▼▼▼

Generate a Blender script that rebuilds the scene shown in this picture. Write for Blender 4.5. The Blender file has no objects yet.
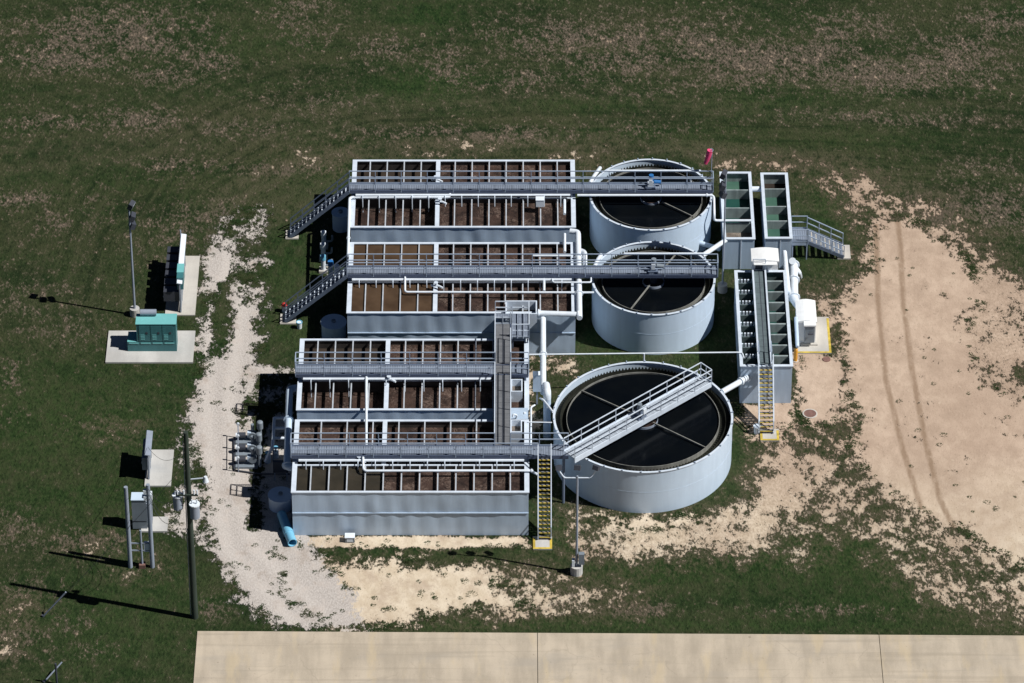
import bpy, math, random
import numpy as np
from mathutils import Vector, noise as mnoise
random.seed(7)
S = bpy.context.scene
COL = S.collection
# ------------------------------------------------------------------ survey of the site
# The plant was surveyed from the photograph: an aircraft 345 m away looking down 37.3 degrees.
F = 5000.0; EL = math.radians(37.3); DIST = F / 14.5
ce, se = math.cos(EL), math.sin(EL)
CAM = (0.0, -DIST * ce, DIST * se)
def W(u, v, z=0.0):
    a = (u - 512) / F; b = (341.5 - v) / F
    d = (a, ce + b * se, -se + b * ce); t = (z - CAM[2]) / d[2]
    return (CAM[0] + t * d[0], CAM[1] + t * d[1])
def P3(u, v, z=0.0):
    x, y = W(u, v, z); return Vector((x, y, z))
def Yv(v, z=0.0): return W(512, v, z)[1]

# ------------------------------------------------------------------ mesh builder
class MB:
    def __init__(s): s.v = []; s.f = []
    def add(s, vs, fs):
        o = len(s.v); s.v += [tuple(p) for p in vs]; s.f += [tuple(i + o for i in q) for q in fs]; return s
    def obox(s, c, ax, ay, az):
        c, ax, ay, az = Vector(c), Vector(ax), Vector(ay), Vector(az)
        vs = [c + sx * ax + sy * ay + sz * az for sz in (-1, 1) for sy in (-1, 1) for sx in (-1, 1)]
        return s.add(vs, [(0, 2, 3, 1), (4, 5, 7, 6), (0, 1, 5, 4), (2, 6, 7, 3), (0, 4, 6, 2), (1, 3, 7, 5)])
    def box(s, x0, x1, y0, y1, z0, z1):
        return s.obox(((x0 + x1) / 2, (y0 + y1) / 2, (z0 + z1) / 2), ((x1 - x0) / 2, 0, 0), (0, (y1 - y0) / 2, 0), (0, 0, (z1 - z0) / 2))
    def beam(s, p, q, w, h):
        p, q = Vector(p), Vector(q); d = q - p; L = d.length; d.normalize()
        up = Vector((0, 0, 1)) if abs(d.z) < 0.99 else Vector((0, 1, 0))
        sd = d.cross(up).normalized(); up = sd.cross(d).normalized()
        return s.obox((p + q) / 2, d * L / 2, sd * w / 2, up * h / 2)
    def tube(s, pts, r, n=8, cap=True):
        pts = [Vector(p) for p in pts]; m = len(pts); rings = []
        t0 = (pts[1] - pts[0]).normalized()
        up = Vector((0, 0, 1)) if abs(t0.z) < 0.9 else Vector((0, 1, 0))
        side = t0.cross(up).normalized(); rs = r if isinstance(r, (list, tuple)) else [r] * m
        vs = []
        for i in range(m):
            a = (pts[i] - pts[i - 1]).normalized() if i else (pts[1] - pts[0]).normalized()
            b = (pts[i + 1] - pts[i]).normalized() if i < m - 1 else a
            t = (a + b)
            t = t.normalized() if t.length > 1e-6 else a
            side = (side - t * side.dot(t)).normalized(); u2 = t.cross(side)
            for k in range(n):
                an = 2 * math.pi * k / n
                vs.append(pts[i] + rs[i] * (math.cos(an) * side + math.sin(an) * u2))
        fs = [(i * n + k, i * n + (k + 1) % n, (i + 1) * n + (k + 1) % n, (i + 1) * n + k) for i in range(m - 1) for k in range(n)]
        if cap: fs += [tuple(range(n - 1, -1, -1)), tuple(range((m - 1) * n, m * n))]
        return s.add(vs, fs)
    def cyl(s, p, q, r, n=12, r2=None): return s.tube([p, q], [r, r if r2 is None else r2], n)
    def lathe(s, cx, cy, prof, n=64, closed=True):
        m = len(prof); vs = [(cx + r * math.cos(2 * math.pi * k / n), cy + r * math.sin(2 * math.pi * k / n), z) for r, z in prof for k in range(n)]
        mm = m if closed else m - 1
        fs = [(i * n + k, i * n + (k + 1) % n, ((i + 1) % m) * n + (k + 1) % n, ((i + 1) % m) * n + k) for i in range(mm) for k in range(n)]
        return s.add(vs, fs)
    def ring(s, cx, cy, r0, r1, z0, z1, n=64): return s.lathe(cx, cy, [(r0, z0), (r1, z0), (r1, z1), (r0, z1)], n)
    def dome(s, cx, cy, r, z0, h, n=16, k=5):
        prof = [(r * math.cos(i / k * math.pi / 2) + 1e-4, z0 + h * math.sin(i / k * math.pi / 2)) for i in range(k + 1)]
        return s.lathe(cx, cy, prof, n, False)
    def build(s, name, mat, parent=None, smooth=False, origin=None):
        o0 = Vector(parent.matrix_basis.translation) if parent is not None else Vector((0, 0, 0))
        if parent is not None and parent.parent is not None: o0 = o0 + Vector(parent.parent.matrix_basis.translation)
        off = Vector(origin) if origin is not None else (Vector((0, 0, 0)) if parent is not None else Vector(s.v[0]))
        if parent is not None and origin is None: off = o0
        me = bpy.data.meshes.new(name)
        me.from_pydata([(p[0] - off[0], p[1] - off[1], p[2] - off[2]) for p in s.v], [], s.f)
        me.materials.append(mat)
        if smooth:
            me.polygons.foreach_set('use_smooth', [True] * len(me.polygons))
            try: me.set_sharp_from_angle(angle=math.radians(40))
            except Exception: pass
        me.update()
        ob = bpy.data.objects.new(name, me); COL.objects.link(ob)
        if parent is not None: ob.parent = parent; ob.location = off - o0
        else: ob.location = off
        return ob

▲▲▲

▸ Challenge
From the first line above down to the line with "def Yv(v, z=0.0): return W(512, v, z)[1]", reproduce every line and no others, omitting pictures.

▸ Final result
Generate a Blender script that rebuilds the scene shown in this picture. Write for Blender 4.5. The Blender file has no objects yet.
import bpy, math, random
import numpy as np
from mathutils import Vector, noise as mnoise
random.seed(7)
S = bpy.context.scene
COL = S.collection
# ------------------------------------------------------------------ survey of the site
# The plant was surveyed from the photograph: an aircraft 345 m away looking down 37.3 degrees.
F = 5000.0; EL = math.radians(37.3); DIST = F / 14.5
ce, se = math.cos(EL), math.sin(EL)
CAM = (0.0, -DIST * ce, DIST * se)
def W(u, v, z=0.0):
    a = (u - 512) / F; b = (341.5 - v) / F
    d = (a, ce + b * se, -se + b * ce); t = (z - CAM[2]) / d[2]
    return (CAM[0] + t * d[0], CAM[1] + t * d[1])
def P3(u, v, z=0.0):
    x, y = W(u, v, z); return Vector((x, y, z))
def Yv(v, z=0.0): return W(512, v, z)[1]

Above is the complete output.